Jalisco

Penitencia involuntaria

Pero el día era completamente mío y aplicable a dar rienda suelta a toda suerte de apetitos

Qué felicidad, apenas lo puedo creer. Cuatro días sin pendiente alguno y listos para ser consagrados a la banal intrascendencia. Ora sí, va la mía, y que se vayan poniendo en fila las revistas, libros, películas y reproductores que por meses no han servido más que para hacer que el plumero entre en actividad. Que los closets, alacenas, anaqueles y demás contenedores domésticos saquen ficha para el próximo y muy lejano período vacacional, porque ni por error me ha pasado por la mente su conveniente (urgente) reordenamiento durante el presente lapso; faltaba más.

En tenor semejante y durante la quincena previa a la Semana Mayor, fui elucubrando sobre el indolente destino que daría al santo asueto, en beneficio de mi trajinada existencia pletórica de pendientes domésticos, exigencias laborales, demandas familiares e imperativos sociales. No en balde tomé puntuales providencias para dotarme de cuanto fuera menester, con tal de no verme en la necesidad de quebrantar el ostracismo al que feliz de la vida me confinaría, porque eso de salir de casa supondría no sólo bañarme, sino darme una mediana acicalada para no ser confundida con un Judas en penitencia.

Tanto y con tal ahínco sobé la perspectiva de darme a la holganza descarada durante el cierre de semana que, llegado el apetecido momento, no supe ni por dónde empezar, pero arranqué quebrantando mi firme intención de incorporarme hasta que la cama me escupiera porque, acostumbrada a renunciar a los brazos de Morfeo en cuanto el día no se anima a clarear, el jueves en punto de las seis de la mañana ya estaba yo con el ojo bien pelón y la aprensión por los horarios a punto de turrón.

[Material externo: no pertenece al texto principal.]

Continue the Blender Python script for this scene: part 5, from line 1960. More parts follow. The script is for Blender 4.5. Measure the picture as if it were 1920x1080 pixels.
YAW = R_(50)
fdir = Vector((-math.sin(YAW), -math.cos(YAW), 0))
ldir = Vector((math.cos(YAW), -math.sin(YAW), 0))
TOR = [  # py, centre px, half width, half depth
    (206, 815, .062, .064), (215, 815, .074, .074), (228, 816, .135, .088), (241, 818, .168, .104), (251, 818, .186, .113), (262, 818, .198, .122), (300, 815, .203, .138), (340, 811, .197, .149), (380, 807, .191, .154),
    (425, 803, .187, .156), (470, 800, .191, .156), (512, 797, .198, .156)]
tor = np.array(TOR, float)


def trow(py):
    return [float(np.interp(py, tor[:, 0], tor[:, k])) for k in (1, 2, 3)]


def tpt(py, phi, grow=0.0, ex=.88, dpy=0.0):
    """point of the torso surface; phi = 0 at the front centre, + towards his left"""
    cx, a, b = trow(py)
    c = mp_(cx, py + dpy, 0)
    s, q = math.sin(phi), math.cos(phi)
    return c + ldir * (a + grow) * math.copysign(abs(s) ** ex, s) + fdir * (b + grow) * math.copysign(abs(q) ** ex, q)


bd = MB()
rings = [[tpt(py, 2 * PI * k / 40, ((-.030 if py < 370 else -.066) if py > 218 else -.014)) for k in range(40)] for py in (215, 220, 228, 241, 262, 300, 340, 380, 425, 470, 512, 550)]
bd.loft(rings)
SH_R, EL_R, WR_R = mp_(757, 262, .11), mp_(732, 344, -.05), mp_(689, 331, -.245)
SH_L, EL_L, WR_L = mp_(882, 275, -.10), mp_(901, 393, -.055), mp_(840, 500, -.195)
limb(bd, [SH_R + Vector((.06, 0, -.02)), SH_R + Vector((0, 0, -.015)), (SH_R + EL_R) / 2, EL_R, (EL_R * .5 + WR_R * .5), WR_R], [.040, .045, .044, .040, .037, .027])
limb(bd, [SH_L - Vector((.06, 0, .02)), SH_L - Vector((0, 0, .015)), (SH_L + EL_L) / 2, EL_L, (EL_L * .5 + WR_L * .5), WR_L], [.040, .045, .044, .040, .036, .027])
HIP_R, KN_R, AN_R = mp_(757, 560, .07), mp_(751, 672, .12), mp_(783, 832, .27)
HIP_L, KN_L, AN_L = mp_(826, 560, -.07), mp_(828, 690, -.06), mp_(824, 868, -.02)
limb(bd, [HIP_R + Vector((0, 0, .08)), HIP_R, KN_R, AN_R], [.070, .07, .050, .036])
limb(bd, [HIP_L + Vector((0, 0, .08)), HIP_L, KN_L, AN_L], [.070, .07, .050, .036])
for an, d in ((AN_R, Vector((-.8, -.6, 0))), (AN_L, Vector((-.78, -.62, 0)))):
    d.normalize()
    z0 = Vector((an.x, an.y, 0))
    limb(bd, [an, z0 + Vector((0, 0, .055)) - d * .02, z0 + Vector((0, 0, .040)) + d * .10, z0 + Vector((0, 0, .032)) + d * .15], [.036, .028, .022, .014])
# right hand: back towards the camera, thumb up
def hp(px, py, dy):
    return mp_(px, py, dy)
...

Pero el día era completamente mío y aplicable a dar rienda suelta a toda suerte de apetitos, de modo que con un cafecito tempranero y un regaderazo veloz me dispuse a echar a andar mi plan que consistiría en un opíparo desayuno en mi comedero favorito, cuya digestión me sorprendería tecleando en Facebook para enterarme de alguna novedad entre la tribu y poner al día mis ociosidades compartidas en línea (saludo especial a mis vecinos de Cityville), de las que me ocupo habitualmente por lapsos que desearía prolongar hasta hartarme.

A tan capitales asuntos subseguiría la preparación de otro cafecito para darme a la lectura de un recomendado libro y, como en eso me sorprendería la hora de comer, ya tenía a la mano el teléfono de un servicio que entrega a domicilio una excelente carne asada (por mucho, mi platillo favorito) para honrar sin medida a mi predominante faceta carnívora. Una vez rumiado el alimento vespertino, yacería cuan ancha soy frente al televisor para regodearme con la visión de una reciente cinta que, según acotó quien la hizo llegar a mis manos, es una fehaciente muestra del activo talento mexicano actual.

No sigo con la lista de mis apetecidas recreaciones porque igualmente largo resultaría el recuento de mis frustraciones que comenzaron al percatarme de que en casa se había acabado el café y mi menudera consentida también planeó darse al hedonismo. Por reparaciones en el cableado de la zona, no tuve acceso a internet en todo el día y al asador de carnes le falló el reparto a domicilio. Al cabo de leer cuatro páginas me di cuenta que los arrebatos carnales de nuestros héroes no me seducen como material de lectura y lancé mentalmente un improperio a quien me lo recomendó tanto como la película que, tras el segundo bombazo y el quincuagésimo balazo, me hizo despertar con mi propio ronquido y finalmente me dejó ignorando si salvaron al soldado Pérez. Así que el turno para el reordenamiento de closets, alacenas, anaqueles y demás contenedores domésticos se adelantó para hacerme experimentar un verdadero calvario de penitencia involuntaria. A ver si para la otra.